Lalla Vandervelde (1870–1965), was a British-Belgian socialite and patron of the arts. She was married to Émile Vandervelde, the former minister d'etat of Belgium, and had close relationships with several influential artists and writers of the early twentieth century, including Roger Fry.[1]
Lalla Vandervelde was born Charlotte Helen Frederica Maria Speyer in Camberwell, England in 1870.[2][3] Her father, Edward Speyer (1839–1934), was a wealthy businessman and patron of music. Her grandfather, Wilhelm Speyer (1790–1878), was a German-Jewish composer.[1]

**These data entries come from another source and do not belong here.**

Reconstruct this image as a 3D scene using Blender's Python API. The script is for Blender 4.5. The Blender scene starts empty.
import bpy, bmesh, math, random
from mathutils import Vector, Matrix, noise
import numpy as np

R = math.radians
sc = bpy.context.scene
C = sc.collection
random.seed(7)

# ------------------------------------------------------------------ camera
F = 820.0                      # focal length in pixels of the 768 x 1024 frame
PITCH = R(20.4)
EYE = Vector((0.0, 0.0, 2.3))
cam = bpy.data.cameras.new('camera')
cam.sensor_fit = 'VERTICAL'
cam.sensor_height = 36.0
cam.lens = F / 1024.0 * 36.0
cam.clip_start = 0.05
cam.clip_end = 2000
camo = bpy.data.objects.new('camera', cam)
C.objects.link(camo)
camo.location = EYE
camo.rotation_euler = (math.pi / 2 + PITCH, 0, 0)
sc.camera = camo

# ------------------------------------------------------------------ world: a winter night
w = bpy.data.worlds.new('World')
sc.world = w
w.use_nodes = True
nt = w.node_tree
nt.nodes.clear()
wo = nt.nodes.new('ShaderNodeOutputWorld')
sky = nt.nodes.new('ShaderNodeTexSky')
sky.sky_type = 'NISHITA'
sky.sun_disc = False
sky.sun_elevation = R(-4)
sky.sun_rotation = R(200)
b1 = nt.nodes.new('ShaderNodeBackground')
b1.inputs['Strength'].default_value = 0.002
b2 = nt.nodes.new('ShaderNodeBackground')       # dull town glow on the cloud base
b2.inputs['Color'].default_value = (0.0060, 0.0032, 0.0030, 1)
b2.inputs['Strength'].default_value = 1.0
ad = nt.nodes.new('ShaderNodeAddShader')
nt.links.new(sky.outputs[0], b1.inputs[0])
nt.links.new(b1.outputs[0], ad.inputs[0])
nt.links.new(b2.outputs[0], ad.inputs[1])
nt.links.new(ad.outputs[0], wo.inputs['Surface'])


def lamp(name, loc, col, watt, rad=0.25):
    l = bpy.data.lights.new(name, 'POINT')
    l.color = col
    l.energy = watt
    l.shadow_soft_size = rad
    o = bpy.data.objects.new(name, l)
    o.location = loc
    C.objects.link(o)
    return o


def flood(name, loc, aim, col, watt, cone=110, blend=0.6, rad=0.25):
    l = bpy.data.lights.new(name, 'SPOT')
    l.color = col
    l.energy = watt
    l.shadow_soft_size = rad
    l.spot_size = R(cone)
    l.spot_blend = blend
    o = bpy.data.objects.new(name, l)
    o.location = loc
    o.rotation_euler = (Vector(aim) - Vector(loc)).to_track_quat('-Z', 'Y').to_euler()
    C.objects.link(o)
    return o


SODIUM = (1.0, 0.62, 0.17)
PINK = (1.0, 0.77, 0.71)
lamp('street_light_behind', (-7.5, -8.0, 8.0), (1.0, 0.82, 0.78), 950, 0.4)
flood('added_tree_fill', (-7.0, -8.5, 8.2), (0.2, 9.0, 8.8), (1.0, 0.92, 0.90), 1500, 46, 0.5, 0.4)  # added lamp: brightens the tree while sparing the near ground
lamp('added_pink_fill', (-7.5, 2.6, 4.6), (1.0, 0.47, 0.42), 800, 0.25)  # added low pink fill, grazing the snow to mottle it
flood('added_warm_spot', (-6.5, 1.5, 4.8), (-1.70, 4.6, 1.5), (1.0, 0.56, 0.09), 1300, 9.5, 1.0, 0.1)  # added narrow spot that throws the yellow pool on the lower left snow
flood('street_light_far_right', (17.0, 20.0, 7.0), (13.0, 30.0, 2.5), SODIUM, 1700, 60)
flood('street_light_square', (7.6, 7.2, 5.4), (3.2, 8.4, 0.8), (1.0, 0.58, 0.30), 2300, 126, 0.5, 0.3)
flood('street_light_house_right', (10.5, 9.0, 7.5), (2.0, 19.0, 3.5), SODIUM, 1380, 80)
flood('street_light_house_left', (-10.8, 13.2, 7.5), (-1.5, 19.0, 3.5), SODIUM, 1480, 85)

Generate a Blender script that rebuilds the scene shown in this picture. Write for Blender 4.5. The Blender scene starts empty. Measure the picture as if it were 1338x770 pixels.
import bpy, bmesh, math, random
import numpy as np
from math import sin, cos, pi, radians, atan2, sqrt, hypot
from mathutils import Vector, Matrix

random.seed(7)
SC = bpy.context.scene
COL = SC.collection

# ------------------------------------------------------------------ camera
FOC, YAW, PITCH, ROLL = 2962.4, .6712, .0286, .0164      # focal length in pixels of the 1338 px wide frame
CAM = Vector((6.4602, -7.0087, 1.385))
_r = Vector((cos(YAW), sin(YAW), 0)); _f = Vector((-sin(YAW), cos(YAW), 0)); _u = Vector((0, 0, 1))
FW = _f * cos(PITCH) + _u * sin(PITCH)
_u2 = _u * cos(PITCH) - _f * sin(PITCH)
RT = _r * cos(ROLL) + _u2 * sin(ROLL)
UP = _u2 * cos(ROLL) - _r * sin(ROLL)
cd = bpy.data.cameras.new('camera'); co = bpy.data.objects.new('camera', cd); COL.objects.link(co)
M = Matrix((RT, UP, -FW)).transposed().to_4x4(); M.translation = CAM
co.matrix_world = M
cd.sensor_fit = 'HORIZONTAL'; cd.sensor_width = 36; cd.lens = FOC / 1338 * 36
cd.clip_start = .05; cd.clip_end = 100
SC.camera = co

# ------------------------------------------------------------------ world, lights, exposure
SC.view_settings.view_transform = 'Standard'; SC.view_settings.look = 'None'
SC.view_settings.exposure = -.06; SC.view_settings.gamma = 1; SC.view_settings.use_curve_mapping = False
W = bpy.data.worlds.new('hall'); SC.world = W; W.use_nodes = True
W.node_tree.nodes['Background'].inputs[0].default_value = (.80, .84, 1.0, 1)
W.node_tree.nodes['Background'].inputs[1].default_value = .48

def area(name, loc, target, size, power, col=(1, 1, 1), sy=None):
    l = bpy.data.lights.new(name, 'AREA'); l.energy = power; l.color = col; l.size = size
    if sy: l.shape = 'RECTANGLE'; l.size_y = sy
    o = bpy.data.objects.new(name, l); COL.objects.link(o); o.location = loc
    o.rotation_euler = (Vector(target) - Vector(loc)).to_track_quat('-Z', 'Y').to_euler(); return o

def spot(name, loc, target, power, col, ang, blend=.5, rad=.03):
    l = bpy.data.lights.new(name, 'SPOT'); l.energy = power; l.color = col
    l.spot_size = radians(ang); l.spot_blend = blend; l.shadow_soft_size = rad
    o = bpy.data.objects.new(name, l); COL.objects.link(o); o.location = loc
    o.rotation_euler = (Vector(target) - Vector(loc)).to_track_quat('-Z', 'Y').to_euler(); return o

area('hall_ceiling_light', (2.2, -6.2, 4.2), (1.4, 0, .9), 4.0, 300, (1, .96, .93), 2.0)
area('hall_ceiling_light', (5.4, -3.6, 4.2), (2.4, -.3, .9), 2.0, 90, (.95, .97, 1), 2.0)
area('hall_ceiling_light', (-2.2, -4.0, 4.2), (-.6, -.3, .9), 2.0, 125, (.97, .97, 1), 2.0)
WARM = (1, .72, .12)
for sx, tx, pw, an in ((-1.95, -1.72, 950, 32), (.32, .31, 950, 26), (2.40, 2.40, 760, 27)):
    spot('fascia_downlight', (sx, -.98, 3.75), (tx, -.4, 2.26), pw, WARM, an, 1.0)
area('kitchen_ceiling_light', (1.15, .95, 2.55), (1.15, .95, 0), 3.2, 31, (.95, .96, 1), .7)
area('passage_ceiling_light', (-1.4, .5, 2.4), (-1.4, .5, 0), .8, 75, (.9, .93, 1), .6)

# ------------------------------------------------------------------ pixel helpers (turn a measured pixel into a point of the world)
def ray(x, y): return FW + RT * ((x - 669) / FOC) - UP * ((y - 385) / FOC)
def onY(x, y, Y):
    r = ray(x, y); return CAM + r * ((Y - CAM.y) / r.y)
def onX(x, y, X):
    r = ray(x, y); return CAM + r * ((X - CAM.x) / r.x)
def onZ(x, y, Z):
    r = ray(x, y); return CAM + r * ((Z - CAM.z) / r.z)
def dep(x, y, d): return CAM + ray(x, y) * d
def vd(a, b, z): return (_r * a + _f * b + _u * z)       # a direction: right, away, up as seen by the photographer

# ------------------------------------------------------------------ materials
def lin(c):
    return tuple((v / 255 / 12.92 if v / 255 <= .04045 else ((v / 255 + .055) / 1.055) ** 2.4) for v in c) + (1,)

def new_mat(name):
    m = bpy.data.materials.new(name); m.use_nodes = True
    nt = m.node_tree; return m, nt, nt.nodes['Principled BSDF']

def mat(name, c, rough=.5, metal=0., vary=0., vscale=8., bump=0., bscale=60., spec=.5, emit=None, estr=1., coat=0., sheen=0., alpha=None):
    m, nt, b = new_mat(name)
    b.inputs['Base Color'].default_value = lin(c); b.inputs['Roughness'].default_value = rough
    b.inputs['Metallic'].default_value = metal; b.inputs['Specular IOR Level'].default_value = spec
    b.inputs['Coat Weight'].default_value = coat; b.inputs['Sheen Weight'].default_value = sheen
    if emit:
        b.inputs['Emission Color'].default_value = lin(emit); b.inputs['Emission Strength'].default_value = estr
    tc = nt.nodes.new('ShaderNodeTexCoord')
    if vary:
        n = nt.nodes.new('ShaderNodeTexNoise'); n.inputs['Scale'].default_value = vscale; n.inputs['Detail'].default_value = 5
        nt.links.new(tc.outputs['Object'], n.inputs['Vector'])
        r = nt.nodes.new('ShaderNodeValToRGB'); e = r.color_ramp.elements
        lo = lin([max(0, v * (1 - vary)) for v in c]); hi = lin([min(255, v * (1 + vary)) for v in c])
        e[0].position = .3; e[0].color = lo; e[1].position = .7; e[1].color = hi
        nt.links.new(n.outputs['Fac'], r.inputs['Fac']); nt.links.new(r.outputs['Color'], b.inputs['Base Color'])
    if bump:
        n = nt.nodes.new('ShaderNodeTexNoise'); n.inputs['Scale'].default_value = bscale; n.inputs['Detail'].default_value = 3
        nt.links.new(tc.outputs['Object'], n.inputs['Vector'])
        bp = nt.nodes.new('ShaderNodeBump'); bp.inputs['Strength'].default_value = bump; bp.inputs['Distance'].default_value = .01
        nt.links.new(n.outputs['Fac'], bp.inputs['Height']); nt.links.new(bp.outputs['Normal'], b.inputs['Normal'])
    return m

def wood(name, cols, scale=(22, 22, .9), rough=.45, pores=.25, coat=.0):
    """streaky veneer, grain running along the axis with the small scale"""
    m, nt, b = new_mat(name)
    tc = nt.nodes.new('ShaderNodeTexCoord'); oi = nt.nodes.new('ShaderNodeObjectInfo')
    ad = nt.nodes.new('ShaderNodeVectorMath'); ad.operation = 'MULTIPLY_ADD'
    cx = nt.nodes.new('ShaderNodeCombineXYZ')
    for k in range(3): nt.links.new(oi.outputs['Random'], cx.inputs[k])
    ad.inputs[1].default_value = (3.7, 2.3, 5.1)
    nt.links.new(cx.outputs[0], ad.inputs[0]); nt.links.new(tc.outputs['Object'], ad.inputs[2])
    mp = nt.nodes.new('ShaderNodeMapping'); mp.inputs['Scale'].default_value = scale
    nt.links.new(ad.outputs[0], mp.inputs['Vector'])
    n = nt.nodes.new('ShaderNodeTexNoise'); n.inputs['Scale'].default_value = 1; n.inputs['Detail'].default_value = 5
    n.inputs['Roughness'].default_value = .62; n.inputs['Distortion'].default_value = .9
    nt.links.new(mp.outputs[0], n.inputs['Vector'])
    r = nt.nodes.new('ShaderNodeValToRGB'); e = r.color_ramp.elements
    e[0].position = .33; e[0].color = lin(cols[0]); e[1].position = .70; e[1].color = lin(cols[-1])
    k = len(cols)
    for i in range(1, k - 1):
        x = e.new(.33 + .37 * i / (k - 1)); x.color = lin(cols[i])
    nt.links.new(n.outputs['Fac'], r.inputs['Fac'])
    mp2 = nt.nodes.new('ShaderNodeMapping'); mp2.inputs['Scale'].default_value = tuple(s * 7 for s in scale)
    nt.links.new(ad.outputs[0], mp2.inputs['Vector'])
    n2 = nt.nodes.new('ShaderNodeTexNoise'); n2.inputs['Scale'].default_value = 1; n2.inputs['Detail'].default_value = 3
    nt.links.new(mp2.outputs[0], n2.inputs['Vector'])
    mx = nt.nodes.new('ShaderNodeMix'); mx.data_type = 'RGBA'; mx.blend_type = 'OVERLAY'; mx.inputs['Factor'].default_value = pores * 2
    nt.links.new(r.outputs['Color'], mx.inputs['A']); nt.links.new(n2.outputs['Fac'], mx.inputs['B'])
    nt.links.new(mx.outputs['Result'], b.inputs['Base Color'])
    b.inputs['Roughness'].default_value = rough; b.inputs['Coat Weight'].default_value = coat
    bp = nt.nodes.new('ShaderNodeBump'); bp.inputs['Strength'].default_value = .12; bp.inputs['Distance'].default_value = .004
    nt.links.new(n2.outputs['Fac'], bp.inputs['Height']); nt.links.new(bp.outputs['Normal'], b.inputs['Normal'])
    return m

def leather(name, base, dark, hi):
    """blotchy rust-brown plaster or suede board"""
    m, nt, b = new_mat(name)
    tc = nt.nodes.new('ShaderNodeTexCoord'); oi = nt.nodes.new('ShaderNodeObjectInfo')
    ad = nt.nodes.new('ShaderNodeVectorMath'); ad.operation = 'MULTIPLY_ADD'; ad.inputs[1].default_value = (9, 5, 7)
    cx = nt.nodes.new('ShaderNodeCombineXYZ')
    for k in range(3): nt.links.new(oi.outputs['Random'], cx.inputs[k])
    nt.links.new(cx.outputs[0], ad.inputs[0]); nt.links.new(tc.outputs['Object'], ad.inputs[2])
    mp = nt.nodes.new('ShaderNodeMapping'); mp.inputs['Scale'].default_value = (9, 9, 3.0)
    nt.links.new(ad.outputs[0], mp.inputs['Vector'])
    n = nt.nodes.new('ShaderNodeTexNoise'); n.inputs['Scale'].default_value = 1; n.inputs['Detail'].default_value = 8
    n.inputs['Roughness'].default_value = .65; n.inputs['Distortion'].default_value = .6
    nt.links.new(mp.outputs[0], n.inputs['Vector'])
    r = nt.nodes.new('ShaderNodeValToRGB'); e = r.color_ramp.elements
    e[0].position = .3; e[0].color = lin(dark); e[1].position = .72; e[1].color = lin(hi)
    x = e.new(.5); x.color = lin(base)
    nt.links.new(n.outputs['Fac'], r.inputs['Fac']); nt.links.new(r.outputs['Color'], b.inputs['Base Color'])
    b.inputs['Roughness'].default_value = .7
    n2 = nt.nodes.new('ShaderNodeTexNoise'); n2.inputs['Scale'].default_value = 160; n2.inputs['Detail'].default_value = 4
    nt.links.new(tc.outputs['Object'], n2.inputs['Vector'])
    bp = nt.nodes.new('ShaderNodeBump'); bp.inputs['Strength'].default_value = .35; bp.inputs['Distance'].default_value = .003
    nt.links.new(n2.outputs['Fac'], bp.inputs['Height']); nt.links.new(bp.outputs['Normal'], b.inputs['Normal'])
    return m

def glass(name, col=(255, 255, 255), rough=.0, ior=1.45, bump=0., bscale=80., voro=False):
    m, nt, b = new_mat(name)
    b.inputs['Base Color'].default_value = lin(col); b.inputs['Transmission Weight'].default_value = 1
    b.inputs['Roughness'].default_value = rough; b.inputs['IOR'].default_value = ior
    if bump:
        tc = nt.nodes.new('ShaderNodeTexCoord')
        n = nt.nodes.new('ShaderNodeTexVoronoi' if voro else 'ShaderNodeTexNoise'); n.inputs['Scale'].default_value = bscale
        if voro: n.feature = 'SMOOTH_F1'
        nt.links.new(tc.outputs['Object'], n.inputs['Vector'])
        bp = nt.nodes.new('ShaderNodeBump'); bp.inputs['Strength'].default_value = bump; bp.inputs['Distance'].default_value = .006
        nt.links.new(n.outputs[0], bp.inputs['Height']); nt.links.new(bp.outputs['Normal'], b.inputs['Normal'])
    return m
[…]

Vandervelde's mother, Helen Franziska Forsboom of Frankfurt, Germany, died in 1882, when Vandervelde was twelve years old. In 1885, Edward Speyer remarried to Antonia Kufferath, the daughter of German composer Hubert Ferdinand Kufferath.[1]
Vandervelde lived in Brussels for much of her adult life until the outbreak of World War I.[4][5]
Vandervelde's first husband was Ferdinand Kufferath, the brother of her father's second wife and a Belgian civil engineer, whom she married on 19 January 1891 and divorced on 3 January 1901.[2][3] The socialite then married Émile Vandervelde, a Belgian socialist politician. Lalla and Émile Vandervelde reportedly had a contentious relationship, with Emile omitting Lalla from his autobiography, Souvenirs d'un militant socialiste. The couple had no children.[1]
During World War I, Vandervelde embarked on a speaking tour throughout the United States with the goal of obtaining money for Belgian Relief.[4][5]
Vandervelde was acquainted with many of the most influential artists and writers of her day, especially members of the Bloomsbury Group.[6] Her social circle included W.B. Yeats, George Bernard Shaw, Virginia Woolf, Aldous Huxley, Edward Elger,[7] William Rothenstein,[8] Venessa Bell, Roger Fry, and Arnold Bennett. In a 1917 letter, Bennett referred to Vandervelde as "a brilliant, cosmopolitan woman."[1] Woolf and Huxley apparently disliked Vandervelde, with Woolf referring to her in one letter as a "Damned old Jewess" and Huxley calling her "La Grosse Lalla" in another.[1]
In 1916, Vandervelde commissioned Roger Fry and the Omega Workshops to decorate her apartment in Chelsea, London.[9][10][11]
Vandervelde also acted as a muse for several influential British artists of the early twentieth-century. William Rothenstein and Roger Fry painted portraits of her in 1916 and 1917, respectively. George Bernard Shaw reportedly wrote the play Augustus Does His Bit especially for Vandervelde, with Vandervelde performing the role of The Lady at the Royal Court Theatre in 1917.[1]
Vandervelde reportedly took up the hobby of automobile racing in her sixties. She died in 1965 at the age of 94.[1]